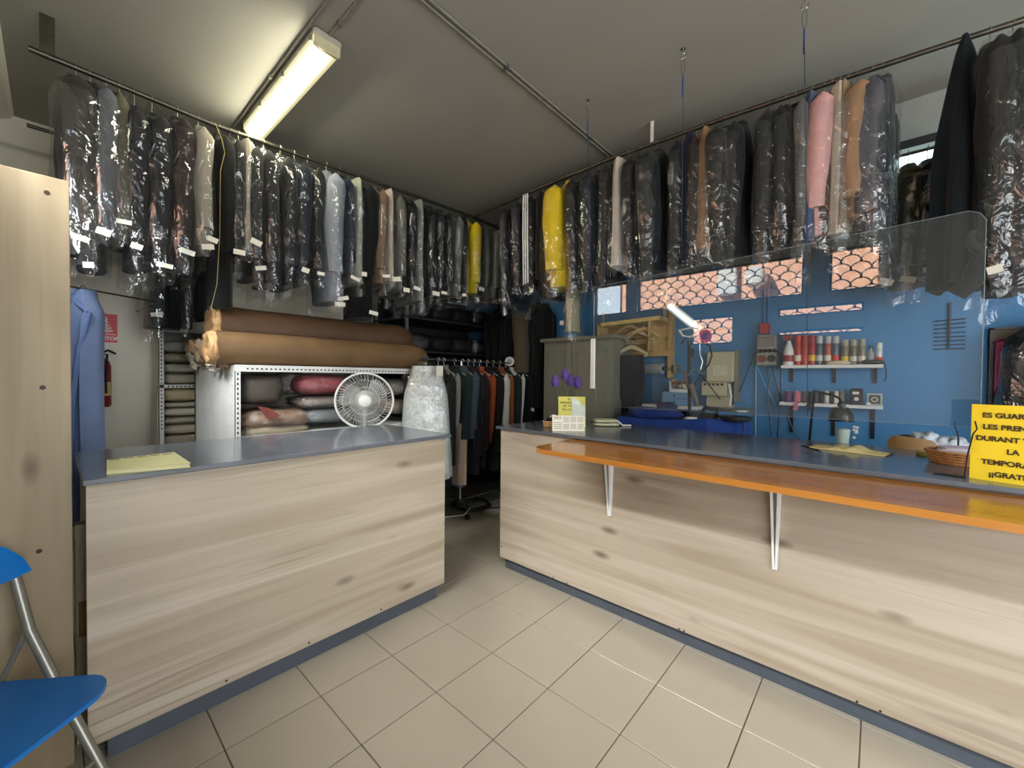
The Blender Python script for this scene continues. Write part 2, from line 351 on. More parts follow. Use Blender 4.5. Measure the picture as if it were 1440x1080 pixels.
# street outside
st = struct(bx('ground_street', mat('asphalt', (120, 118, 114), .9, var=.1, scale=14), (-30, -14, -.2), (30, WALL_F-.15, -.06)))
def brick_mat():
    m, n, l, b = nt('brick_facade'); tc = n.new('ShaderNodeTexCoord'); mp = n.new('ShaderNodeMapping'); mp.inputs['Rotation'].default_value = (math.radians(90), 0, 0)
    br = n.new('ShaderNodeTexBrick'); br.inputs['Color1'].default_value = rgb((206, 150, 120)); br.inputs['Color2'].default_value = rgb((192, 132, 104)); br.inputs['Mortar'].default_value = rgb((196, 176, 160))
    br.inputs['Scale'].default_value = 3.2; br.inputs['Mortar Size'].default_value = .03
    l.new(tc.outputs['Object'], mp.inputs[0]); l.new(mp.outputs[0], br.inputs[0]); l.new(br.outputs['Color'], b.inputs['Base Color']); b.inputs['Roughness'].default_value = .9
    return m
bd = thing('brick_building', 'brick house across the street, seen mirrored in the hanging clear screen', 'building', (-3, -9.5, -.06))
m_brick = brick_mat()
bw = MB(); wins = [(-9, 1), (-6, 1), (-3.2, 1), (-.6, 1), (2, 1), (5, 1)]
bw.box((-22, -9.8, -.06), (1.6, -9.5, 8)); bw.build('facade', m_brick, bd)
bx('roof_cornice', m_wall, (-22.2, -9.9, 8), (1.8, -9.3, 8.3), bd)
for xx in (-10.5, -7.2, -4.4, -1.2):
    wf = bx('window', m_white, (xx, -9.5, 5.7), (xx+1.1, -9.44, 7.3), bd); bx('pane', mat('dark_street_pane', (70, 86, 100), .1), (xx+.08, -9.45, 5.78), (xx+1.02, -9.43, 7.22), wf)

q = ony(1024, 390, 14.76); bx('white_banner', m_white, (q.x-.28, -9.5, q.z-.6), (q.x+.28, -9.3, q.z+.6), bd, .03)
q = ony(860, 420, 14.76); bx('pale_shutter', mat('pale_blue_shutter', (206, 222, 240), .7), (q.x-1.2, -9.5, q.z-1.5), (q.x+.4, -9.42, q.z+1), bd)
q = ony(1065, 395, 14.76); MB().lathe([(.05, -.3), (.28, -.15), (.3, .1), (.2, .35), (.05, .4)], (q.x, -9.2, q.z), 16).build('street_lantern', m_white, bd, True)
# ================================================================== CEILING FITTINGS
def lampfit():
    x0, x1, yc, z1 = -3.86, -2.49, 1.115, ROOM_H
    t = thing('fluorescent_fitting', 'long lit fluorescent ceiling lamp with ribbed clear cover above the left rail', 'lamp', ((x0+x1)/2, yc, z1))
    prof = lambda w, h, z: [(-w, z), (-w*1.0, z-h*.55), (-w*.8, z-h*.9), (-w*.55, z-h), (w*.55, z-h), (w*.8, z-h*.9), (w*1.0, z-h*.55), (w, z)]
    MB().box((x0, yc-.085, z1-.05), (x1, yc+.085, z1-.002), .012).build('housing', mat('lamp_housing', (188, 184, 168), .5), t, True)
    m, n, l, b = nt('ribbed_lamp_diffuser')
    tc = n.new('ShaderNodeTexCoord'); wv = n.new('ShaderNodeTexWave'); wv.bands_direction = 'Y'; wv.inputs['Scale'].default_value = 38
    l.new(tc.outputs['Object'], wv.inputs['Vector'])
    bp = n.new('ShaderNodeBump'); bp.inputs['Strength'].default_value = .4; l.new(wv.outputs['Fac'], bp.inputs['Height']); l.new(bp.outputs[0], b.inputs['Normal'])
    cr = n.new('ShaderNodeValToRGB'); cr.color_ramp.elements[0].color = rgb((226, 214, 150)); cr.color_ramp.elements[1].color = rgb((250, 244, 200)); l.new(wv.outputs['Fac'], cr.inputs[0])
    l.new(cr.outputs[0], b.inputs['Base Color']); l.new(cr.outputs[0], b.inputs['Emission Color']); b.inputs['Emission Strength'].default_value = .85; b.inputs['Roughness'].default_value = .3
    MB().prism([(x0+.02, yc+a, b_) for a, b_ in prof(.08, .06, z1-.045)], (x1-x0-.04, 0, 0)).build('diffuser', m, t)
    for s in (-1,):
        MB().tube([(x0+.06, yc+s*.04, z1-.108), (x1-.06, yc+s*.04, z1-.108)], .026, 10).build('tube_glow', mat('lit_tube', (255, 250, 222), .3, emit=80, var=.01), t, True)
    for xx in (x1-.012,):
        bx('end_cap', mat('lamp_end_cap', (214, 206, 168), .5), (xx-.03, yc-.078, z1-.112), (xx+.012, yc+.078, z1-.04), t, .012)
    for s in (-1, 1):
        for xx in (x1-.05, x1-.5, x1-.95): bx('clip', m_grey, (xx-.012, yc+s*.083-.006, z1-.075), (xx+.012, yc+s*.083+.006, z1-.04), t)
lampfit()
def conduit(name, label, pts, r, clips, m=m_ceil):
    t = thing(name, label, 'conduit', pts[0]); MB().tube(pts, r, 8).build('pipe', mat('painted_conduit', (140, 136, 126), .8), t, True)
    for c in clips: bx('clip', m_grey, (c[0]-.010, c[1]-.012, ROOM_H-.026), (c[0]+.010, c[1]+.012, ROOM_H-.001), t)
zc = ROOM_H-.012
conduit('ceiling_conduit', 'thin ceiling pipe running on from the near end of the fluorescent lamp', [(-2.49, 1.12, zc), (-.6, 1.12, zc)], .008, [(-2.364, 1.12), (-1.5, 1.12)])
conduit('ceiling_conduit', 'pipe along the ceiling beside the long fluorescent lamp', [(WALL_L, 1.01, zc), (-.6, 1.01, zc)], .008, [(-3.138, 1.01), (-2.0, 1.01)])
conduit('ceiling_conduit', 'left of two thin twin pipes crossing the middle of the ceiling', [(-1.885, -.2, zc), (-1.885, WALL_B, zc)], .007, [(-1.885, 2.0), (-1.885, 3.05)])
conduit('ceiling_conduit', 'right of two thin twin pipes crossing the middle of the ceiling', [(-1.85, -.2, zc), (-1.85, WALL_B, zc)], .007, [(-1.85, 2.0), (-1.85, 3.05)])
# rails
def rail(name, label, pts, r, brackets=(), bw=.03, bm=None):
    t = thing(name, label, 'clothes rail', pts[0]); MB().tube(pts, r, 10).build('bar', m_rail, t, True)
    for (p, q, ax) in brackets:
        MB().box((p.x-bw if ax else p.x-.005, p.y-.005 if ax else p.y-bw, q), (p.x+bw if ax else p.x+.005, p.y+.005 if ax else p.y+bw, p.z)).build('bracket', bm or m_rail, t)
    return t
LR = [onx(40, 68, -3.6), onx(170, 121, -3.6), onx(300, 175, -3.6), onx(410, 214, -3.6), onx(520, 253, -3.6), onx(665, 305, -3.6), Vector((-3.6, 4.17, 3.31))]
rail('hanging_rail', 'long dark steel rail under the ceiling carrying the left row of bagged clothes', LR, .017, [(Vector((-3.6, onx(66, 22, -3.6).y, ROOM_H)), LR[0].z-.02, False)])
RR = [ony(662, 306, 3.2), ony(760, 264, 3.2), ony(862, 222, 3.2), ony(1020, 166, 3.2), ony(1180, 112, 3.2), ony(1440, 28, 3.2), Vector((1.6, 3.2, 3.22))]
rail('hanging_rail', 'long dark steel rail carrying the right row of bagged clothes above the counter', RR, .016, [(Vector((ony(917, 190, 3.2).x, 3.2, ROOM_H)), ony(920, 203, 3.2).z, True), (Vector((1.2, 3.2, ROOM_H)), 3.22, True)], .012, m_white)
rail('hanging_rail', 'second thin rail behind the left row, poking out at the far left', [Vector((-4.75, -.115, 3.285)), Vector((-4.75, 2.4, 3.285))], .014, [(Vector((-4.75, 1.2, ROOM_H)), 3.28, False)])
rail('hanging_rail', 'short dark rail in front of the high window at the right', [Vector((-.1, 3.78, 2.95)), Vector((1.3, 3.78, 2.95))], .010, [(Vector((.9, 3.78, ROOM_H)), 2.94, True)])
def lrail(Y): 
    for a, b in zip(LR, LR[1:]):
        if Y <= b.y: break
    return a+(b-a)*((Y-a.y)/(b.y-a.y))
def rrail(X):
    for a, b in zip(RR, RR[1:]):
        if X <= b.x: break
    return a+(b-a)*((X-a.x)/(b.x-a.x))

# ================================================================== GARMENTS
# every garment hangs from its own hook: local x runs along the rail, local -y faces the room, z = 0 is the rail
def sup(t, a, b, e=.8):
    c, s = math.cos(t), math.sin(t)
    return math.copysign(abs(c)**e, c)*a, math.copysign(abs(s)**e, s)*b
def body_rings(prof, seed, n=18, wob=.012):
    R = []
    for w, tk, z in prof:
        ring = []
        for k in range(n):
            t = 2*PI*k/n; x, y = sup(t, tk, w)
            d = wob*nz(math.cos(t)*2+seed*7.1, math.sin(t)*2+y*6, z*2.2+seed)
            ring.append(Vector((x*(1+d*6), y+d, z+d*.6)))
        R.append(ring)
    return R
def sleeve_rings(y, L, r, seed, z0, n=12):
    R = []; N = 13
    for i in range(N):
        u = i/(N-1); z = z0-u*L
        s = (math.sin(min(1, u/.14)*PI/2))**.7 if u < .14 else 1
        rr = r*(1.0-.22*u)*max(.12, s); ring = []
        for k in range(n):
            t = 2*PI*k/n
            d = 1+.16*nz(math.cos(t)*1.6+seed*3.3, math.sin(t)*1.6+seed, z*5)
            ring.append(Vector((math.cos(t)*rr*1.0*d+.016*math.sin(u*2.4+seed), y+math.sin(t)*rr*.95*d+.02*u, z)))
        R.append(ring)
    return R
def film_rings(W_, T_, L, seed, n=40, m=34, top=-.045):
    R = []
    for i in range(m):
        u = i/(m-1); z = top-(L-.0)*u
        s = u*L
        if s < .07: f = .10+.25*(s/.07)
        elif s < .22: f = .35+.62*((s-.07)/.15)**.75
        else: f = .97+.05*math.sin(s*5+seed)
        fx = min(1, f*1.15+.15)
        ring = []
        for k in range(n):
            t = 2*PI*k/n; x, y = sup(t, T_*fx, W_*f, .75)
            p = (math.cos(t)*2.2+seed*5, math.sin(t)*2.2, z*3.4)
            d = abs(nz(p[0]*1.6, p[1]*1.6, p[2]*1.9))*.024-.005+nz(p[0]*5, p[1]*5, p[2]*3)*.004
            q = math.hypot(x, y) or 1
            hem = .05*nz(math.cos(t)*3+seed, math.sin(t)*3, 5)*(u**6)
            ring.append(Vector((x+x/q*d*1.1+.004*nz(z*9, t, seed), y+y/q*d, z+hem)))
        R.append(ring)
    return R
CLOTH = {}
def cloth(c, kind='wool'):
    k = (tuple(c), kind)
    if k not in CLOTH:
        if max(c) < 75: c = tuple(v*.72 for v in c)
        CLOTH[k] = mat('cloth_%d_%d_%d_%s' % (k[0]+(kind,)), c,   .85 if kind == 'wool' else .6, var=.04, scale=14, bump=.12, bscale=260, sheen=.1 if kind == 'wool' else 0, spec=.25)
    return CLOTH[k]
m_tag = mat('laundry_tag', (228, 226, 212), .8, var=.02)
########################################
• SHORT EXERCISE:
Reproduce the material above exactly, first line through the line that contains "-9.43, 7.22), wf)", minus the pictures.

• OUTPUT FOR THIS EXERCISE:
The Blender Python script for this scene continues. Write part 2, from line 351 on. More parts follow. Use Blender 4.5. Measure the picture as if it were 1440x1080 pixels.
# street outside
st = struct(bx('ground_street', mat('asphalt', (120, 118, 114), .9, var=.1, scale=14), (-30, -14, -.2), (30, WALL_F-.15, -.06)))
def brick_mat():
    m, n, l, b = nt('brick_facade'); tc = n.new('ShaderNodeTexCoord'); mp = n.new('ShaderNodeMapping'); mp.inputs['Rotation'].default_value = (math.radians(90), 0, 0)
    br = n.new('ShaderNodeTexBrick'); br.inputs['Color1'].default_value = rgb((206, 150, 120)); br.inputs['Color2'].default_value = rgb((192, 132, 104)); br.inputs['Mortar'].default_value = rgb((196, 176, 160))
    br.inputs['Scale'].default_value = 3.2; br.inputs['Mortar Size'].default_value = .03
    l.new(tc.outputs['Object'], mp.inputs[0]); l.new(mp.outputs[0], br.inputs[0]); l.new(br.outputs['Color'], b.inputs['Base Color']); b.inputs['Roughness'].default_value = .9
    return m
bd = thing('brick_building', 'brick house across the street, seen mirrored in the hanging clear screen', 'building', (-3, -9.5, -.06))
m_brick = brick_mat()
bw = MB(); wins = [(-9, 1), (-6, 1), (-3.2, 1), (-.6, 1), (2, 1), (5, 1)]
bw.box((-22, -9.8, -.06), (1.6, -9.5, 8)); bw.build('facade', m_brick, bd)
bx('roof_cornice', m_wall, (-22.2, -9.9, 8), (1.8, -9.3, 8.3), bd)
for xx in (-10.5, -7.2, -4.4, -1.2):
    wf = bx('window', m_white, (xx, -9.5, 5.7), (xx+1.1, -9.44, 7.3), bd); bx('pane', mat('dark_street_pane', (70, 86, 100), .1), (xx+.08, -9.45, 5.78), (xx+1.02, -9.43, 7.22), wf)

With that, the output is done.